Después vino la música. Esa voz prohibida, esa garganta de azúcar y dinamita que la isla expulsó como si fuera contagiosa. “La vida es un carnaval”, decía Celia, mientras la maquinaria de la solemnidad revolucionaria la borraba de los catálogos, de las escuelas, de la memoria oficial. Pero la memoria no obedece. La memoria es una traidora fiel, y este domingo en la FAC, esa traición se volvió una forma de justicia.
La silla vacía no era solo de Celia. Era también la de todos los artistas cubanos exiliados, silenciados, marginados o desfigurados por la retórica del sacrificio patriótico. Era la silla de los músicos que no se atreven a decir lo que piensan porque la palabra cuesta el pasaporte, del actor que ensaya en su baño porque su obra “no es conveniente”, de la poeta que finge entusiasmo revolucionario para seguir comiendo. Una silla vacía es también una tumba simbólica, un espejo encendido donde el país se ve sin maquillaje.
FAC, ese espacio fundado por X Alfonso como refugio cultural del siglo XXI, ha sido muchas veces acusado de tibieza. De ser el club alternativo de una revolución envejecida, el decorado cool del discurso que sigue vetando a los mismos de siempre. Pero esta vez no hubo matiz posible: dejar el escenario encendido, durante una hora muda, fue un acto de desobediencia estética, un performance político sin necesidad de pancarta. En un país donde todo se debate entre la consigna y el castigo, el silencio se convirtió en el más radical de los discursos.
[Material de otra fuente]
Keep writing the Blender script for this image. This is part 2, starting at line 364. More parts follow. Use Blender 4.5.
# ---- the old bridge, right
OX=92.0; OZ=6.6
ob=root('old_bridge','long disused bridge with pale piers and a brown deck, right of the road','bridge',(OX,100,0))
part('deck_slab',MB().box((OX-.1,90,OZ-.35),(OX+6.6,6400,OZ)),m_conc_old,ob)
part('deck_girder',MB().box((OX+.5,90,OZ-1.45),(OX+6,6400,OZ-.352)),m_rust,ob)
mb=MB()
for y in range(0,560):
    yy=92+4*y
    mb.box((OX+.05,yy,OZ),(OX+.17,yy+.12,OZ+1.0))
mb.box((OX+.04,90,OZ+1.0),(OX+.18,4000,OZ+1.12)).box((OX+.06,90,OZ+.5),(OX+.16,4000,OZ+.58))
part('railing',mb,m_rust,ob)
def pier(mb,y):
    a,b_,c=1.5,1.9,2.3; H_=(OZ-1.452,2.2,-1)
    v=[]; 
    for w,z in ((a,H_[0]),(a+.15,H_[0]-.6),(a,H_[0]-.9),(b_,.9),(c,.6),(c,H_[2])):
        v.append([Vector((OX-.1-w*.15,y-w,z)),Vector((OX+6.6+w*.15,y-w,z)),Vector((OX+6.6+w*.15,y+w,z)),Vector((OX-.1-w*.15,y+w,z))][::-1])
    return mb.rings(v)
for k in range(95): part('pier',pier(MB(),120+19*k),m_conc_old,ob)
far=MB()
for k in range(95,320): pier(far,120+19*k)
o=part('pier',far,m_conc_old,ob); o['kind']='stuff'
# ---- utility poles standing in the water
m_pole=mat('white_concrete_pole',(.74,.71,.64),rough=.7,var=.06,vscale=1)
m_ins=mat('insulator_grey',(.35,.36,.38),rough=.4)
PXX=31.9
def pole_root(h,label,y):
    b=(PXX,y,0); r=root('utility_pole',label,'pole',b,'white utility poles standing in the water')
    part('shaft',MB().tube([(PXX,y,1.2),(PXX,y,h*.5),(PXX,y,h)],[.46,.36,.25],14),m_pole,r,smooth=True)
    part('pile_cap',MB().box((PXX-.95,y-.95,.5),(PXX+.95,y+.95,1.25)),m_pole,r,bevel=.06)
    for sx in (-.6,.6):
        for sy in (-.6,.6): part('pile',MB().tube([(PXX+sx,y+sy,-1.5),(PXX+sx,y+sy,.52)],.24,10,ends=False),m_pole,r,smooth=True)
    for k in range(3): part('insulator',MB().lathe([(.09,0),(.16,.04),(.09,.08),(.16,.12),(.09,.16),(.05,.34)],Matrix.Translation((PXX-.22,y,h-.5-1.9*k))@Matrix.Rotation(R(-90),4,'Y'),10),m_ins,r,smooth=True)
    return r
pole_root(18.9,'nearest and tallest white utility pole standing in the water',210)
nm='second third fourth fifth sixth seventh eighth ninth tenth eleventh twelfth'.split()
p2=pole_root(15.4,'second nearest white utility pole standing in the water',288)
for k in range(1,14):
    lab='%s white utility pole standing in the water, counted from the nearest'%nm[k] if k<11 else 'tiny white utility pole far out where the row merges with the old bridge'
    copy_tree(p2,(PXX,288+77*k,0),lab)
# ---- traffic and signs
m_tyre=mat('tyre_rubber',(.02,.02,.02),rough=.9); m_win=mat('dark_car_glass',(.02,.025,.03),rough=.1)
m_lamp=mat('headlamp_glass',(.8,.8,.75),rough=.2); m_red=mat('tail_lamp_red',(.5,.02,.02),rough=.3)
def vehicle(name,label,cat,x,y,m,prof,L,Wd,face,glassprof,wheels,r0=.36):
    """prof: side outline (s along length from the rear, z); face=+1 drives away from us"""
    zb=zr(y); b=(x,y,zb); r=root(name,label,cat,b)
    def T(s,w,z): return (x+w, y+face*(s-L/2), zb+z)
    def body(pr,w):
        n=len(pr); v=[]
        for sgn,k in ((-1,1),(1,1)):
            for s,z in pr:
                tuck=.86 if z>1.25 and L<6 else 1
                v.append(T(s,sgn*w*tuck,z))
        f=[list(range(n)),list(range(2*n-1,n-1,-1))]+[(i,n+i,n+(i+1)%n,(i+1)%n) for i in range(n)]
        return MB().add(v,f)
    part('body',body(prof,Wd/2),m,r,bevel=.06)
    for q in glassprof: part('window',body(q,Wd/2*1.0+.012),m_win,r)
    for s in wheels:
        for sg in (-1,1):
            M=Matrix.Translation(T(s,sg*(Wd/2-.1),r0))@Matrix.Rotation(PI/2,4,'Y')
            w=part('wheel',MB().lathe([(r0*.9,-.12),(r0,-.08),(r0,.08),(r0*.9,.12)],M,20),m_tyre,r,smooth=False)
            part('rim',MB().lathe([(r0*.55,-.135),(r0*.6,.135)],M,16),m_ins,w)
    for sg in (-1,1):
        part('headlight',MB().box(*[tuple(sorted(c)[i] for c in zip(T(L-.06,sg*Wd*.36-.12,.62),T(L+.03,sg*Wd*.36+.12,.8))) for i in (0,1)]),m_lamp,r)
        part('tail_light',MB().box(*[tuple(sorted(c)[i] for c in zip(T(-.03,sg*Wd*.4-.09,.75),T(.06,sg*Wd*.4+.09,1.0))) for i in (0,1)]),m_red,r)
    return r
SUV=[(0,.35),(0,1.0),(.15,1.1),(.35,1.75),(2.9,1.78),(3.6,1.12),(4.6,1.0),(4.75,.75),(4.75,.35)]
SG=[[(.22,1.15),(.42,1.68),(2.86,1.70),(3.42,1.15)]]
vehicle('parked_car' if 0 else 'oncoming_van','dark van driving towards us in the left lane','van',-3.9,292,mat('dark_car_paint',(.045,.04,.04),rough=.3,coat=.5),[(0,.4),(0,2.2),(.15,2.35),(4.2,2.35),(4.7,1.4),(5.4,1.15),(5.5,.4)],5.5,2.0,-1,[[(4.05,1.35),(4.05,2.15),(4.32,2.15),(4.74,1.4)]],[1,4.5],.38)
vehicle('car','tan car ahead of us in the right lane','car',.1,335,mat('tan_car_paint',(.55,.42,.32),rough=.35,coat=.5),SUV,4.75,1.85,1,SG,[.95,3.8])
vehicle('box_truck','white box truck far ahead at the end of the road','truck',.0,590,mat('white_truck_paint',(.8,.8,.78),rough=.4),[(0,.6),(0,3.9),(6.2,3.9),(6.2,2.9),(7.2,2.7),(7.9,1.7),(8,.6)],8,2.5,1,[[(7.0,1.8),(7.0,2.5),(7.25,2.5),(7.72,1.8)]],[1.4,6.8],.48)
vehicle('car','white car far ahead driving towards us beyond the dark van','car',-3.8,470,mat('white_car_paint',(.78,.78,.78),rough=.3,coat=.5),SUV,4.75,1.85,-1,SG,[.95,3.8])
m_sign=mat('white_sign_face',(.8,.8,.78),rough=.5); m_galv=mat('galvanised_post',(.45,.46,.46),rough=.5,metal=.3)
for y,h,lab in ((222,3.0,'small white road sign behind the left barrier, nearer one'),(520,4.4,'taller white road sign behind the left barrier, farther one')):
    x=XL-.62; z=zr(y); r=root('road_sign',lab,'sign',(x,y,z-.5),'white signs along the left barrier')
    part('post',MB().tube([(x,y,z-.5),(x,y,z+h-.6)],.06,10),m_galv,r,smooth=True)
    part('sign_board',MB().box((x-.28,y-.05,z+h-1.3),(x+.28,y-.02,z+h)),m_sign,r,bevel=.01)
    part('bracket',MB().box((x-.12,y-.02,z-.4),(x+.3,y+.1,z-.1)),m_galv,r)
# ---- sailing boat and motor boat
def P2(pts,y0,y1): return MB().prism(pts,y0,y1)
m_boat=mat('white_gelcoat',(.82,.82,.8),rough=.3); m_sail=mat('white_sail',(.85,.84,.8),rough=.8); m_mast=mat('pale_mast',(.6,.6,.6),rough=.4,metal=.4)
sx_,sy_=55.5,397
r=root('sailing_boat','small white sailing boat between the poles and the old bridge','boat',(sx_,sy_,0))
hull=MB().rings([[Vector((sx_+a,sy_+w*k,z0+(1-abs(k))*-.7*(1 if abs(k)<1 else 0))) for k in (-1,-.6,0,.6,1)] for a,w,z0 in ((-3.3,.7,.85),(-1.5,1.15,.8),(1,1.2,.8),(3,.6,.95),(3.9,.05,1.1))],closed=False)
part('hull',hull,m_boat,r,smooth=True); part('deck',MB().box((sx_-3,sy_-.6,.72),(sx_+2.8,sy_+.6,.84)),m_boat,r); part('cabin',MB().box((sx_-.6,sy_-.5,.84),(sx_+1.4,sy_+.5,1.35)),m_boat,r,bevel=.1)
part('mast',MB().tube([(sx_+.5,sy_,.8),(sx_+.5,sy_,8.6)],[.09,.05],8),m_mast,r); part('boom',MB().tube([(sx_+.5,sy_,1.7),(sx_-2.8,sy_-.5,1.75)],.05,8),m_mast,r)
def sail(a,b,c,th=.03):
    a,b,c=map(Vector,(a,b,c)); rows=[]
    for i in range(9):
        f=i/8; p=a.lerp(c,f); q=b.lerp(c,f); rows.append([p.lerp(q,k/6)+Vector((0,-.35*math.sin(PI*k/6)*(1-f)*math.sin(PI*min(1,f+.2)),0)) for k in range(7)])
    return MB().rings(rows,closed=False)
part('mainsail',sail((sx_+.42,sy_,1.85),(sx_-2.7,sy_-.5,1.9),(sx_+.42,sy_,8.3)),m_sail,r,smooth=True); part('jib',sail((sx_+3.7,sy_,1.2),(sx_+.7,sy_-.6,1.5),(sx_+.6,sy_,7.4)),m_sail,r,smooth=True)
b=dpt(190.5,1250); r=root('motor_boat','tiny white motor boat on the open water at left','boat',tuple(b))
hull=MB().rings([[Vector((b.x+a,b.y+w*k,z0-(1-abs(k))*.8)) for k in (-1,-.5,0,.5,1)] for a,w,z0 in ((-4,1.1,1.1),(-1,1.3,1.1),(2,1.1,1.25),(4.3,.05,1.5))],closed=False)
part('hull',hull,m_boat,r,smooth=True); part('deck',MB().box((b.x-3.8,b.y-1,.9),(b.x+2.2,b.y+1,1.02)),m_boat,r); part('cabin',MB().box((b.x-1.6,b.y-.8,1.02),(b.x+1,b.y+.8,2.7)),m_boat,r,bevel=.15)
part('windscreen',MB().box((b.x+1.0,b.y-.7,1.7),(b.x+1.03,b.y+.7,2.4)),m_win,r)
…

Celia Cruz —negra, mujer, exiliada, alegre hasta la indecencia— es todo lo que Cuba no ha querido aceptar de sí misma. La moral gris de la censura no soporta la brillantez del Caribe, el desparpajo de una voz que no pedía permiso. Celia no fue solo una artista; fue un país alternativo, un exilio cantado con lentejuelas. Su ausencia en La Habana es la metáfora más obscena del siglo cubano: un lugar donde el ritmo se prohíbe, donde el tambor es subversivo, donde la alegría está bajo vigilancia.
La silla vacía fue un altar laico. Una ofrenda para la Cuba que pudo ser y no fue. En ese espacio iluminado, todos los presentes comprendieron que la censura no se combate con furia, sino con memoria. Y que la memoria, cuando se activa, se vuelve contagiosa.
Quizá los burócratas del arte tomarán nota. Quizá mañana cierren la puerta, retiren la luz, inventen una “reparación técnica”. Pero el gesto ya ocurrió, y eso basta. Porque en una dictadura simbólica, los actos pequeños se vuelven terremotos.
Celia, desde algún lugar del Bronx o del más allá, debe haber sonreído. No con rencor, sino con esa felicidad impúdica de quien sabe que la historia, aunque la silencien, siempre acaba bailando su canción.
La Fábrica de Arte Cubano no celebró su centenario: la resucitó. La devolvió al escenario desde el hueco. La silla vacía fue la metáfora perfecta del país: un escenario brillante con su alma ausente.
Pero el silencio, por una vez, no fue obediencia. Fue justicia.
Y cuando sonó “La negra tiene tumbao”, muchos comprendieron que, aunque la censura siga mandando, hay algo que ya no se puede prohibir: el temblor en el cuerpo, el ritmo en la sangre, la verdad que baila incluso en la oscuridad.